=== Exercise task ===
Skip every picture and transcribe the remaining material exactly.

:: Material provided ::

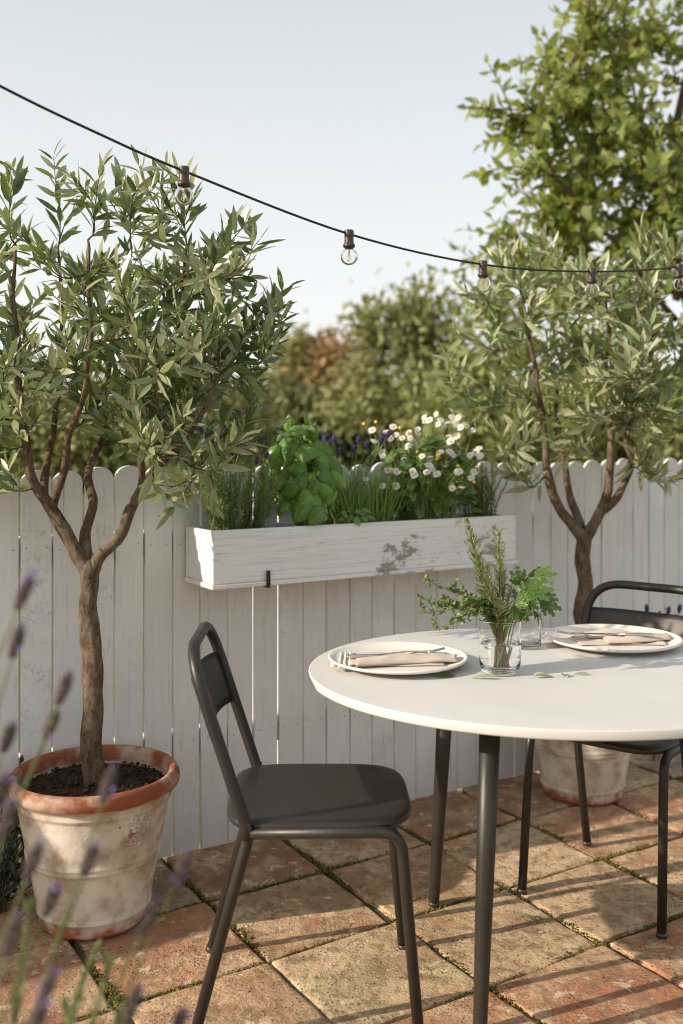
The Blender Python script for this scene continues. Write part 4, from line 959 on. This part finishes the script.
b = MB(); b.lathe(tumbler(.0375, .092, .012, .003, rb=.95), 40, wob=lambda a, z: (.02 * math.cos(10 * a) if .02 < z < .075 else 0)); b.build('glass_wall', M['pinkglass'], g2)

# posy
pz = GLA + Vector((0, 0, .012))
def stemline(b, foot, via, tip, r=(.0019, .0012), n=6): c = catmull([foot, via, tip], 8); b.tube(c, r, n); return c
def sprig(name, label): return thing(name, label, 'herb sprig', pz)
Zg = GLA.y
rs = sprig('rosemary_sprig', 'tall upright rosemary sprigs in the water glass'); rn = random.Random(3); st, fo = MB(), MB()
for (x, y, dzz, fx) in ((468, 524, .0, .012), (499, 536, -.01, .003), (487, 570, -.02, -.005), (503, 575, .02, .01), (478, 560, .01, .008), (510, 592, -.01, .0), (500, 604, -.035, .012), (489, 606, .02, -.01)):
    tip = px(x, y, Zg + dzz); foot = pz + Vector((fx, rn.uniform(-.012, .012), .004)); neck = GLA + Vector((((x - 500) / F * Zg) * .25, dzz * .4, .125))
    c = stemline(st, foot, neck, tip); needles(fo, c[7:], rn, .033, .0078, W=.0060, start=.0, seg=3, spread=(42, 78))
    needles(fo, c[5:8], rn, .026, .010, W=.004, start=.3, seg=3, spread=(20, 40))
st.build('stems', M['twig'], rs); fo.build('needles', M['rosemary_tip'], rs)
ts = sprig('thyme_sprig', 'trailing thyme sprigs leaning left over the glass rim'); rn = random.Random(13); st, fo = MB(), MB()
def thyme(c):
    for i in range(7, len(c)):
        for _ in range(5):
            p = c[i] + rv(rn, .002); fo.leaf(p, rv(rn) + Vector((0, 0, .3)), rv(rn), rn.uniform(.010, .017), rn.uniform(.006, .0095), .3, 4, 'ovate', .2)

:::

=== Solution to the exercise ===
The Blender Python script for this scene continues. Write part 4, from line 959 on. This part finishes the script.
b = MB(); b.lathe(tumbler(.0375, .092, .012, .003, rb=.95), 40, wob=lambda a, z: (.02 * math.cos(10 * a) if .02 < z < .075 else 0)); b.build('glass_wall', M['pinkglass'], g2)

# posy
pz = GLA + Vector((0, 0, .012))
def stemline(b, foot, via, tip, r=(.0019, .0012), n=6): c = catmull([foot, via, tip], 8); b.tube(c, r, n); return c
def sprig(name, label): return thing(name, label, 'herb sprig', pz)
Zg = GLA.y
rs = sprig('rosemary_sprig', 'tall upright rosemary sprigs in the water glass'); rn = random.Random(3); st, fo = MB(), MB()
for (x, y, dzz, fx) in ((468, 524, .0, .012), (499, 536, -.01, .003), (487, 570, -.02, -.005), (503, 575, .02, .01), (478, 560, .01, .008), (510, 592, -.01, .0), (500, 604, -.035, .012), (489, 606, .02, -.01)):
    tip = px(x, y, Zg + dzz); foot = pz + Vector((fx, rn.uniform(-.012, .012), .004)); neck = GLA + Vector((((x - 500) / F * Zg) * .25, dzz * .4, .125))
    c = stemline(st, foot, neck, tip); needles(fo, c[7:], rn, .033, .0078, W=.0060, start=.0, seg=3, spread=(42, 78))
    needles(fo, c[5:8], rn, .026, .010, W=.004, start=.3, seg=3, spread=(20, 40))
st.build('stems', M['twig'], rs); fo.build('needles', M['rosemary_tip'], rs)
ts = sprig('thyme_sprig', 'trailing thyme sprigs leaning left over the glass rim'); rn = random.Random(13); st, fo = MB(), MB()
def thyme(c):
    for i in range(7, len(c)):
        for _ in range(5):
            p = c[i] + rv(rn, .002); fo.leaf(p, rv(rn) + Vector((0, 0, .3)), rv(rn), rn.uniform(.010, .017), rn.uniform(.006, .0095), .3, 4, 'ovate', .2)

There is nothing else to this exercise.